#### Work to be completed
Copy word for word the lines in the records below, starting at the line with "Reconstruct this image" and ending at the line with "col = scene.collection". Skip the pictures.

#### Dataset records
——

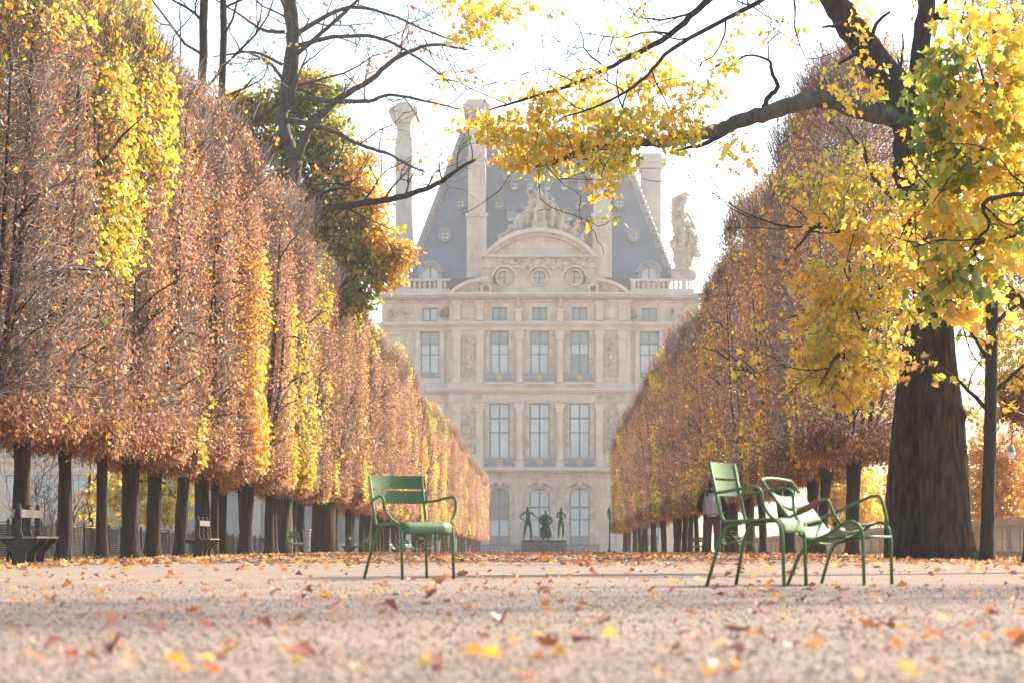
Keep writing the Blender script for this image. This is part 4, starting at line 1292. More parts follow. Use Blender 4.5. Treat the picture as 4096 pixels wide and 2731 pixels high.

——

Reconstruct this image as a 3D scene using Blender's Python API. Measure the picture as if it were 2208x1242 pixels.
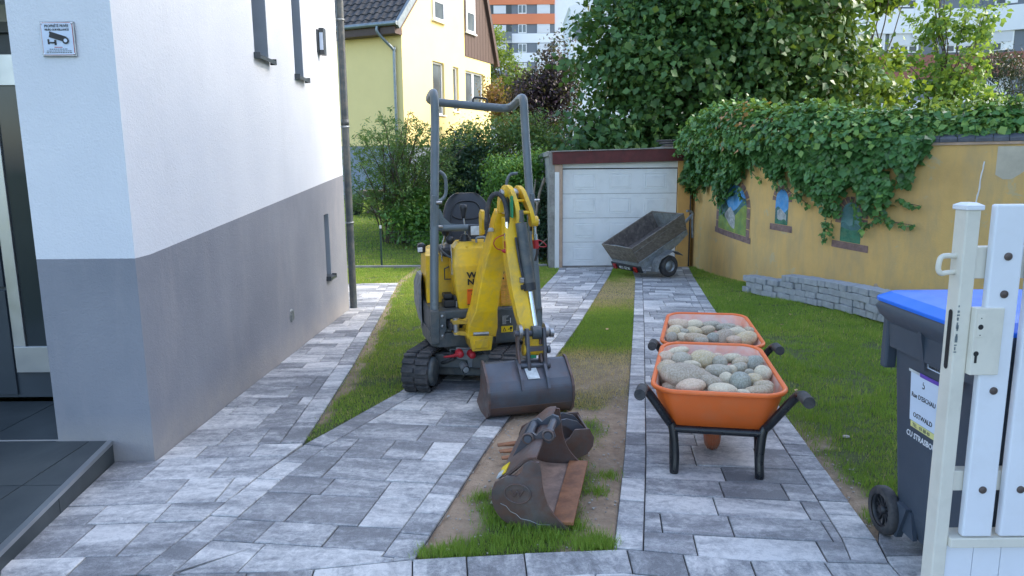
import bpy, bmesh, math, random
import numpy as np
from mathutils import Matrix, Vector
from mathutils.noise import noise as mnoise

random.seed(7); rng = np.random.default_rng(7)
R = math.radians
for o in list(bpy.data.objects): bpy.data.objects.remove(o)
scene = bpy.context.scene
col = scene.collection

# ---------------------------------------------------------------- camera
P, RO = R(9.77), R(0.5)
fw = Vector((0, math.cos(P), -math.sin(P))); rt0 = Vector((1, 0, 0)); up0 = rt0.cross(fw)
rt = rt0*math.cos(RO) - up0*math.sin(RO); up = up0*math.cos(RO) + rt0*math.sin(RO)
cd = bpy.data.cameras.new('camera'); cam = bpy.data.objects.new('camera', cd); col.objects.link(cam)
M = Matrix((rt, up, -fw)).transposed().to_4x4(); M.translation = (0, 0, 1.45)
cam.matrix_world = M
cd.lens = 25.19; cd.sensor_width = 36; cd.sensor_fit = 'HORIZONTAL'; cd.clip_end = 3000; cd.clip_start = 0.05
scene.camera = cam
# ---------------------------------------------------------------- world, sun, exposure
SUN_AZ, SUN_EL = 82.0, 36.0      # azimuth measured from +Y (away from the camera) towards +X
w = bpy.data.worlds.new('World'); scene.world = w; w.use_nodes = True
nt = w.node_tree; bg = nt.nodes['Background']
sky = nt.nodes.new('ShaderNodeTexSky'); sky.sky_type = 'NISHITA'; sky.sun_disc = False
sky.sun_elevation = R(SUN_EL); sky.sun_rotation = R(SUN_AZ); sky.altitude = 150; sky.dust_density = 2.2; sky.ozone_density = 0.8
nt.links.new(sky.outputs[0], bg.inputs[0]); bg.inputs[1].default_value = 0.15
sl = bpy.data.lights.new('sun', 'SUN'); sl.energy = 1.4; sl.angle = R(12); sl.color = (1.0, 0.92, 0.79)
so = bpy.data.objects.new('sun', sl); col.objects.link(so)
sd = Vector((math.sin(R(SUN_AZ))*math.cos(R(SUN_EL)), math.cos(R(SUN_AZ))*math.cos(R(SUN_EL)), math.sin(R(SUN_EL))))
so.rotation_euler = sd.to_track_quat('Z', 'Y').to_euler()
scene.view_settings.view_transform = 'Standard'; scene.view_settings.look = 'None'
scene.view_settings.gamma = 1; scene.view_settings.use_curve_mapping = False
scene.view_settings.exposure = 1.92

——

#### Result below
Reconstruct this image as a 3D scene using Blender's Python API. Measure the picture as if it were 2208x1242 pixels.
import bpy, bmesh, math, random
import numpy as np
from mathutils import Matrix, Vector
from mathutils.noise import noise as mnoise

random.seed(7); rng = np.random.default_rng(7)
R = math.radians
for o in list(bpy.data.objects): bpy.data.objects.remove(o)
scene = bpy.context.scene
col = scene.collection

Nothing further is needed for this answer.